The second thing I remember, even though I had never set one foot in a wrestling ring, is what I swore to Humperdink that afternoon. “If I can get into the wrestling business,” I promised him, “I’ll be the greatest wrestler who’s ever lived.”
There was something about being in a band and being onstage and having that interaction with the crowd, combined with this newfound knowledge that wrestling was more of a show than a fight, that made me absolutely confident I could do it.
I thought about Dusty Rhodes and how he could pump up the crowd, and the bad guys yelling at the ref, and the boos and the ire they’d inspire, and I knew I could do it. I just knew it.
I had spent so much time watching Dusty and Superstar and all of the other great wrestlers that I had this vision of j
ust stealing a little something from all the best wrestlers and rolling it all into one character. I didn’t know what that character would be called, or how it would all play out, but I could see it in my mind.
So with absolutely nothing to back up my words except my own gut feeling, I sat in front of that smelly-feet Humpty Dumpty just begging and bragging my ass off. “I swear to you, if you help me, I’ll be the greatest wrestler who ever lived!”
You know what Humperdink said? “Terry, my brother—I think you will be.”
That was the beginning of my demise.
The thing I didn’t realize about Oliver Humperdink was that he wasn’t really in control of anything. He was just an employee of the organization, you know? So when he invited me down and I started hanging around the matches, rolling my sleeves up, anxiously waiting to be a part of his stable—thinking I would jump right in as one of his big blond bad guys right next to Superstar Billy Graham—I had no idea that I was barking up the wrong tree.

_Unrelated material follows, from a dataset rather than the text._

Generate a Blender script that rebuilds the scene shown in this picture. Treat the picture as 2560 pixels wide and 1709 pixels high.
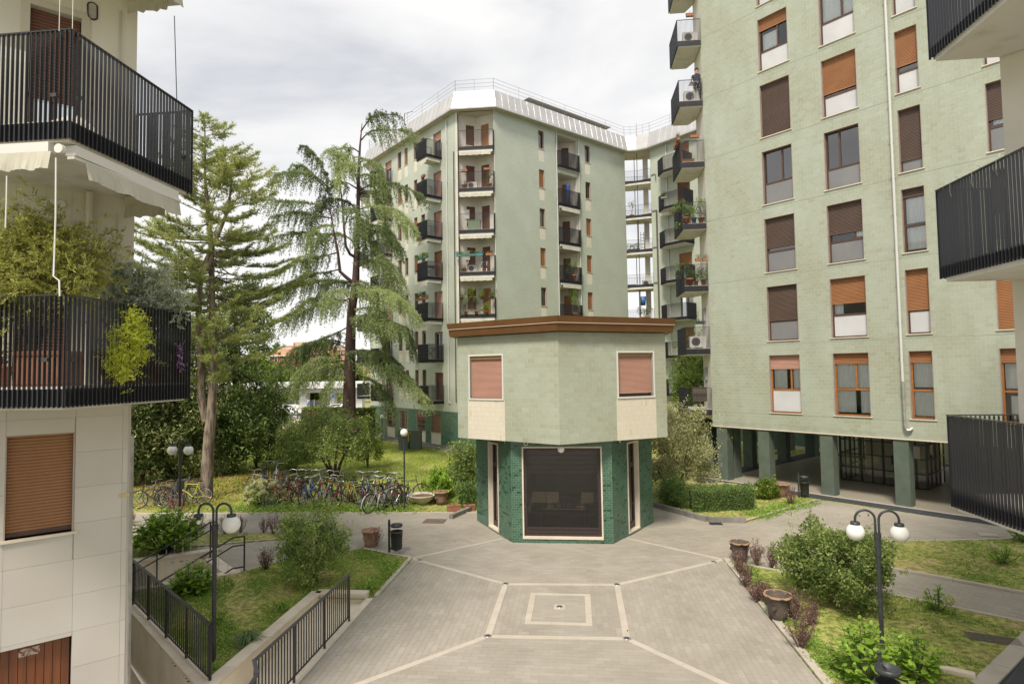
import bpy,math,random
import numpy as np
from mathutils import Vector,Matrix
from mathutils.geometry import tessellate_polygon
for o in list(bpy.data.objects):
 bpy.data.objects.remove(o)
random.seed(11)
RNG=np.random.default_rng(11)
SC=bpy.context.scene
COL=SC.collection
S=math.sqrt(0.5)
# ------------------------------------------------------------------ camera
# Plan axes follow the paving grid of the courtyard; the ground is z = 0.
EYE=np.array([0.0,0.0,5.2123])
FPX,PITCH,ROLL,YAW=1488.4,0.0480,-0.0149,-0.1031
_f0=np.array([math.sin(YAW),math.cos(YAW),0.0])
_x0=np.array([math.cos(YAW),-math.sin(YAW),0.0])
_up=np.array([0,0,1.0])
FWD=_f0*math.cos(PITCH)+_up*math.sin(PITCH)
_u=-_f0*math.sin(PITCH)+_up*math.cos(PITCH)
RGT=_x0*math.cos(ROLL)+_u*math.sin(ROLL)
UPV=-_x0*math.sin(ROLL)+_u*math.cos(ROLL)
cam_data=bpy.data.cameras.new('camera')
cam_data.sensor_width=36.0
cam_data.lens=FPX/2560*36.0
cam_data.clip_start=0.1
cam_data.clip_end=2500
cam=bpy.data.objects.new('camera',cam_data)
COL.objects.link(cam)
cam.matrix_world=Matrix(((RGT[0],UPV[0],-FWD[0],EYE[0]),(RGT[1],UPV[1],-FWD[1],EYE[1]),(RGT[2],UPV[2],-FWD[2],EYE[2]),(0,0,0,1)))
SC.camera=cam
# ------------------------------------------------------------------ light
SUN_EL,SUN_AZ=math.radians(54),math.radians(196)
world=bpy.data.worlds.new('World')
SC.world=world
world.use_nodes=True
nt=world.node_tree
nt.nodes.clear()
N=nt.nodes.new
out=N('ShaderNodeOutputWorld');bg=N('ShaderNodeBackground');bg.inputs['Strength'].default_value=0.1
sky=N('ShaderNodeTexSky');sky.sky_type='NISHITA';sky.sun_disc=False
sky.sun_elevation=SUN_EL;sky.sun_rotation=SUN_AZ
sky.air_density=1.0;sky.dust_density=2.0
tc=N('ShaderNodeTexCoord');mp=N('ShaderNodeMapping')
mp.inputs['Scale'].default_value=(1.0,1.0,2.6)
mp.inputs['Location'].default_value=(0.35,0.1,0.2)
nz=N('ShaderNodeTexNoise');nz.inputs['Scale'].default_value=1.7;nz.inputs['Detail'].default_value=7
nz.inputs['Roughness'].default_value=0.52;nz.inputs['Distortion'].default_value=0.35
rp=N('ShaderNodeValToRGB')
rp.color_ramp.elements[0].position=0.39;rp.color_ramp.elements[0].color=(3.5,3.56,3.72,1)
rp.color_ramp.elements[1].position=0.56;rp.color_ramp.elements[1].color=(5.35,5.25,5.12,1)
e_=rp.color_ramp.elements.new(0.47);e_.color=(4.6,4.58,4.56,1)
mx=N('ShaderNodeMix');mx.data_type='RGBA';mx.inputs['Factor'].default_value=0.93
L=nt.links.new
L(tc.outputs['Generated'],mp.inputs['Vector']);L(mp.outputs['Vector'],nz.inputs['Vector'])
L(nz.outputs['Fac'],rp.inputs['Fac']);L(sky.outputs['Color'],mx.inputs['A']);L(rp.outputs['Color'],mx.inputs['B'])
L(mx.outputs['Result'],bg.inputs['Color']);L(bg.outputs['Background'],out.inputs['Surface'])
sd=bpy.data.lights.new('sun','SUN');sd.energy=2.2;sd.angle=math.radians(13);sd.color=(1.0,0.91,0.78)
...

It turns out that Mike Graham and some of the other guys wouldn’t let him put me in the ring. Humperdink wasn’t from Tampa. He didn’t have that small-town mindset that so many of these Floridian wrestlers had. He saw that I had some charisma. He saw how big my arms were. He saw that I was six foot seven!
But the more I hung around and begged him to put me in the ring, the less he talked to me. He started to just plain avoid me. I didn’t get the subliminal message that none of these local wrestlers wanted me around, and I guess he didn’t have the heart to tell me.
It’s like I had blinders on. I was so confident that this wrestling thing would be my ticket, I suddenly became that guy I hated in the rock ’n’ roll band—the one who gave up just as things were getting good.